The first factor is how long the company can maintain its current rate of operations before operational costs exceed profitability. A shut down of the Federal Government can last months to just a few weeks or even days and as such a company cannot just simply cease all operations only to find out that Federal Government is back a few days later.

Proposed Reduction Workforce Hours

As such one strategy that is necessary is to determine how long operations can continue under their current rate before the company needs to scale it back.

Estimates need to be done as to when would the Federal government be reopened, what size would the workforce reduction need to be, how will the company gradually divest itself of unneeded staff and what sort of strategy can be implemented in order to get the company back on track once things return to normal.

One alternative strategy that could work while maintaining some semblance of normal operational capacity is to drastically reduce the number of hours employees come to work for during the shut down period.

The advantage of this method is that while it drastically reduces labor costs it enables the company to maintain its current workforce so that once the shut down ends it can return to full operational capacity within a short period of time.

Laying off people has the distinct disadvantage of not only resulting in costs related to recruitment in the future in order to replace the lost workforce but it also entails the company having to pay significant costs in severance packages (Hollett, 2003). It is based on this that limiting the number of work hours seems to be a far better solution as compared to merely firing people en masse.

Limiting Operational Capacity

Another factor that should be taken into consideration is the possibility of discontinuing certain aspects of the companys operational capacity during the shut down. What must be understood is that certain aspects of operations entail a significant resource cost in terms of utilities, raw materials and other such factors that contribute to normal company operations.

If a shut down does occur it would be necessary to partially reduce services to these operational areas by first reducing the number of employee hours as indicated in the previous section and by slowing down operations to at least 20% of its previous operational capacity.

The reason this is done is so that at least some products can continue to be produced which can then be subsequently stored by the company and utilized at a later date once the shutdown ends.

Conclusion

Based on the given strategies presented in this paper it is likely the company will be able to come through the storm of a possible Federal government shutdown and continue to operate normally in the future. It must be noted though that this particular strategy of reducing work hours while maintaining the same amount of workers is feasible only with the short term.

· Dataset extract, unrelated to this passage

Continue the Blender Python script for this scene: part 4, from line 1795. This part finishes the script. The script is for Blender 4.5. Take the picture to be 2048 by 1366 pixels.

A prolonged shut down will result in several workers either transferring to other companies or the company firing them due to lack of overall business. As such this particular solution cannot be considered the best possible resolution but rather a stop gap measure to maintain operations to a certain extent.

Reference

Hollett, B. (2003). Preparing for Uncertainty: Guidelines for Laying Off Workers and Creating Equitable Severance Packages. Employee Rights Quarterly, 3(3), 70. Retrieved from EBSCOhost.